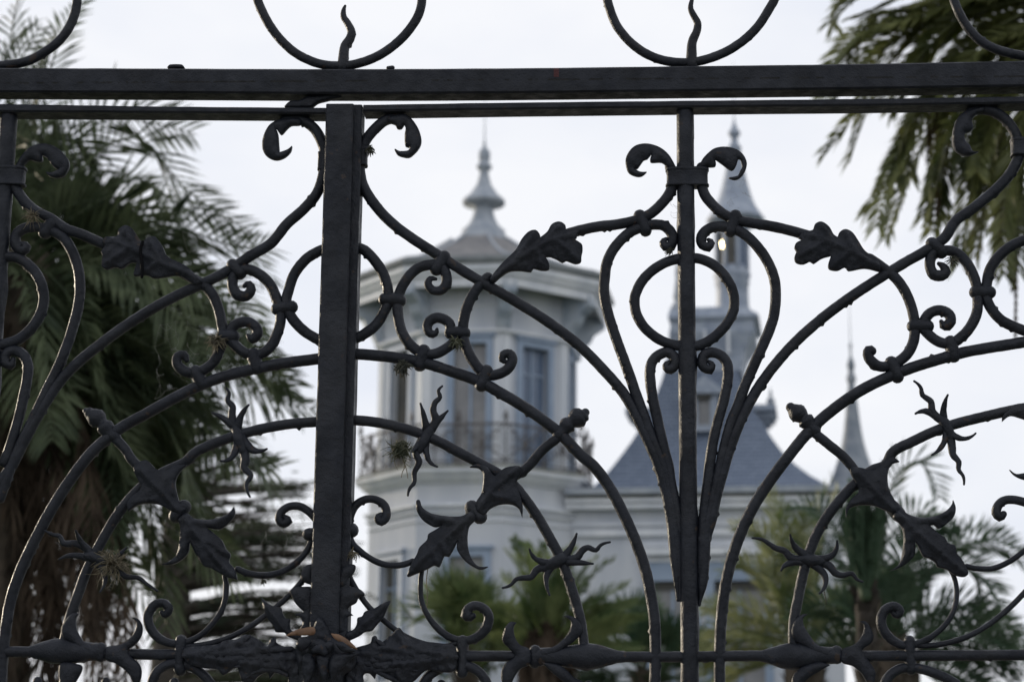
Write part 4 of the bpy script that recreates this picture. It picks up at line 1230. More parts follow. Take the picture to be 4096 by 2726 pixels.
for y, xl, xr in ((1800, -75, 1945), (1650, -75, 1945), (1640, -60, 1930), (1568, 20, 1800), (1470, 105, 1670), (1360, 190, 1560), (1245, 275, 1475), (1130, 345, 1402), (980, 420, 1300), (830, 490, 1235), (740, 525, 1205), (640, 556, 1180)):
    a, b = mM(xl, y), mM(xr, y)
    rows.append((a[0], b[0], a[1], None))
mb = MB()
sqstack(mb, rows)
troof = part(mb, 'turret_roof', SLATE)
rows = []
for y, xl, xr in ((660, 560, 1210), (560, 556, 1214), (540, 580, 1222), (470, 585, 1240), (400, 590, 1280), (330, 592, 1325), (300, 592, 1330), (295, 600, 1318), (230, 600, 1318), (215, 588, 1345), (190, 582, 1362), (165, 584, 1340), (150, 590, 1300), (110, 600, 1270)):
    a, b = mM(xl, y), mM(xr, y)
    rows.append((a[0], b[0], a[1], None))
mb = MB()
sqstack(mb, rows)
part(mb, 'turret_attic', LANT)
for xx in (700, 900, 1100):
    mb = MB()
    a = mM(xx, 400)
    u0, z0 = hp(*a, VT + .86)
    hbox(mb, u0 - .03, u0 + .03, VT + .6, VT + .92, z0 - .25, z0 + .25)
    part(mb, 'attic_panel', TRIM)
# dormer in the front slope
VD = VT + 1.5
a, b = mM(790, 850), mM(1010, 1160)
u0, z1 = hp(*a, VD)
u1, z0 = hp(*b, VD)
mb = MB()
o0, oz1 = hp(*mM(836, 835), VD)
o1, _ = hp(*mM(942, 835), VD)
hbox(mb, u0, o0, VD - 1.2, VD, z0, z1)
hbox(mb, o1, u1, VD - 1.2, VD, z0, z1)
hbox(mb, o0, o1, VD - 1.2, VD, oz1, z1 + .001)
hbox(mb, o0, o1, VD - 1.2, VD, z0, z0 + .12)
dor = part(mb, 'dormer', LANT)
mb = MB()
za = hp(*mM(880, 690), VD)[1]
um = hp(*mM(900, 690), VD)[0]
e = .1
V = []
for vv in (VD + .12, VD - 1.3):
    V += [HB(u0 - e, vv, z1), HB(u1 + e, vv, z1), HB(u1 + e, vv, z1 + .06), HB(um, vv, za), HB(u0 - e, vv, z1 + .06)]
mb.add(V, [(0, 1, 2, 3, 4), (9, 8, 7, 6, 5)] + [(i + 5, (i + 1) % 5 + 5, (i + 1) % 5, i) for i in range(5)])
part(mb, 'pediment', LANT, parent=dor)
mb = MB()
hbox(mb, o0, o1, VD - .14, VD - .1, z0 + .12, oz1)
part(mb, 'pane', GLASS, parent=dor)
mb = MB()
hbox(mb, o0 - .03, o1 + .03, VD - .05, VD + .04, oz1 - .13, oz1 + .02)
part(mb, 'lintel', DARK, parent=dor)
# side dormers seen edge-on
for xa, xb, y0, y1, xc in ((1150, 1500, 985, 1140, 1463), (255, 620, 1010, 1130, 290)):
    a, b = mM(xa, y0), mM(xb, y1)
    u0, z1 = hp(*a, VT)
    u1, z0 = hp(*b, VT)
    mb = MB()
    hbox(mb, u0, u1, VT - .5, VT + .5, z0 + .25, z1 - .12)
    hbox(mb, u0 - .04, u1 + .04, VT - .58, VT + .58, z1 - .12, z1)
    right_side = xa > 1000
    uo = u1 if right_side else u0
    sg = -1 if right_side else 1
    for j in range(3):
        hbox(mb, min(uo, uo + sg * .5), max(uo, uo + sg * .5), VT - .42 + .1 * j, VT + .42 - .1 * j, z0 + .25 - .1 * (j + 1), z0 + .25 - .1 * j)
        uo += sg * .08
    d2 = part(mb, 'side_dormer', LANT)
    if right_side:
        rows = [(y, h) for y, h in ((992, 45), (975, 30), (955, 18), (940, 16), (925, 32), (905, 38), (885, 28), (870, 12), (850, 12), (840, 16), (825, 8), (790, 3))]
        lathe_px('dormer_finial', mM(xc, 900)[0], [(mM(0, y)[1], h * k_) for y, h in rows], VT, STONE, 12, d2)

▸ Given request
Extract from the material all lines containing the string "part".

▸ Exercise response
Write part 4 of the bpy script that recreates this picture. It picks up at line 1230. More parts follow. Take the picture to be 4096 by 2726 pixels.
troof = part(mb, 'turret_roof', SLATE)
part(mb, 'turret_attic', LANT)
    part(mb, 'attic_panel', TRIM)
dor = part(mb, 'dormer', LANT)
part(mb, 'pediment', LANT, parent=dor)
part(mb, 'pane', GLASS, parent=dor)
part(mb, 'lintel', DARK, parent=dor)
    d2 = part(mb, 'side_dormer', LANT)